Zonguldak Belediye Başkanı Doktor Ömer Selim Alan'ın göreve gelir gelmez hızlı bir tempoyla hizmetlerin içine girmemesi eleştiri alıyor.

Başkan, bu yavaşlığı kadro oluşturmaya bağlıyor.

Ama yeni bir kadroya gerek kalmadan çözülecek işler de yapılamadı.

Asfalt ihalesi iptal edildi.

Yine aynı firma aldı.

Kaybedilen zaman geri gelmedi.

Başkan, "Nasıl olsa önümüzde 5 yıl zaman var" gibi davranıyor.

Ama öyle değil.

Senet ile seçimin günü hemen gelir.

Bir de "Nasıl başlarsan, öyle bitirirsin" denir.

Kamuoyunda bir hayal kırıklığı var.

Çevre ve Şehircilik Bakanlığı'ndan gelen mimarlar, Zonguldak Limanı ve Lavuar Alanı'yla ilgili çalışmaları yapıyorlar.

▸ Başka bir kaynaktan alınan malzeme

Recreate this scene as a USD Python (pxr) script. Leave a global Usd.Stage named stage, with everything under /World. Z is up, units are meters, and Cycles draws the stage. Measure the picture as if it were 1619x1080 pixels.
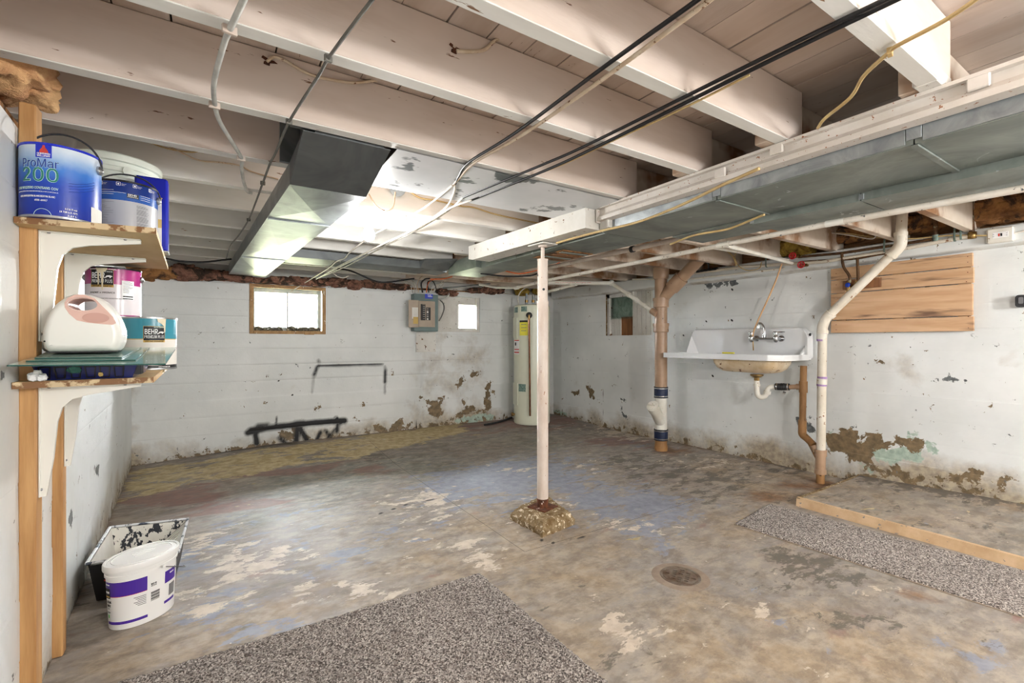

Bu işler olursa, kentin çehresi değişir.

Ama küçük işler de yapılmalı.

Soğuksu Pazaryeri otoparkından çıkarken, iki gün peş peşe iki araç takla attı.

Allah'tan can kaybı yok.

Ama alınmış bir önlem de yok.

Bakın, oradan Vali, Emniyet Müdürü, Belediye Başkanı düşse, hemen önlem alınırdı.

Ama vatandaş düştüğü için sıradan bir olay sayılıyor.

Hatta vatandaşın dikkatsizliğine vurgu yapılıyor.

İnsan hayatına önem veren bir belediye anlayışı istiyoruz.

Büyük işler yapıp, insanlara güzel bir Zonguldak hazırlarken, küçük işlerde can kayıpları yaşamayalım.

Bakın Soğuksu'da bir mazgal kapağı vaktinde açılmadığı için sel oldu.

Esnaf zarar gördü.

Can kaybı olabilirdi.

Milyonlar harcar, kanalizasyon yaparsın.

Ama bir kapağı açamayınca, böyle oturur bakarsın.

Biraz özen, biraz dikkat...

Günün Fıkrası: Yalancı eşek...

Çobanın biri koyunlarını otlatıyormuş.

Bir derviş gelmiş, sormuş...

- Köpek senin mi?

- Benim!

- Onunla konuşabilir miyim?

- Köpek konuşamaz!

Derviş köpeğe yaklaşır...

- Nasılsın?

- Fena değil!

Çoban şaşkın...

- Bu adam senin sahibin mi?

- Evet...

- Sana iyi davranıyor mu?

- Evet, çok iyi... Günde iki kez tuvalet için dolaştırıyor, bana yemek veriyor ve benimle oynuyor.

Derviş, çobana sorar...

- Bu at, senin atın mı?

- O at da benim!

- Onunla konuşabilir miyim?

- At konuşamaz yahu!

Derviş ata yaklaşır...

- Nasılsın?

- Fena değil!

Çoban, daha da şaşkın...

- Bu senin sahibin mi?

- Evet...

- Sana nasıl davranıyor?

- İyi... Bana her gün gerekli yürüyüşleri yaptırıyor, fazla yük bindirmiyor, günde 2 kere ve her terlememden sonra terimi siliyor ve içinde yiyecek ve yataklık olan ufak bir ahır inşa ediyor. Çoban, ne gözlerine, ne de kulaklarına inanmaktadır.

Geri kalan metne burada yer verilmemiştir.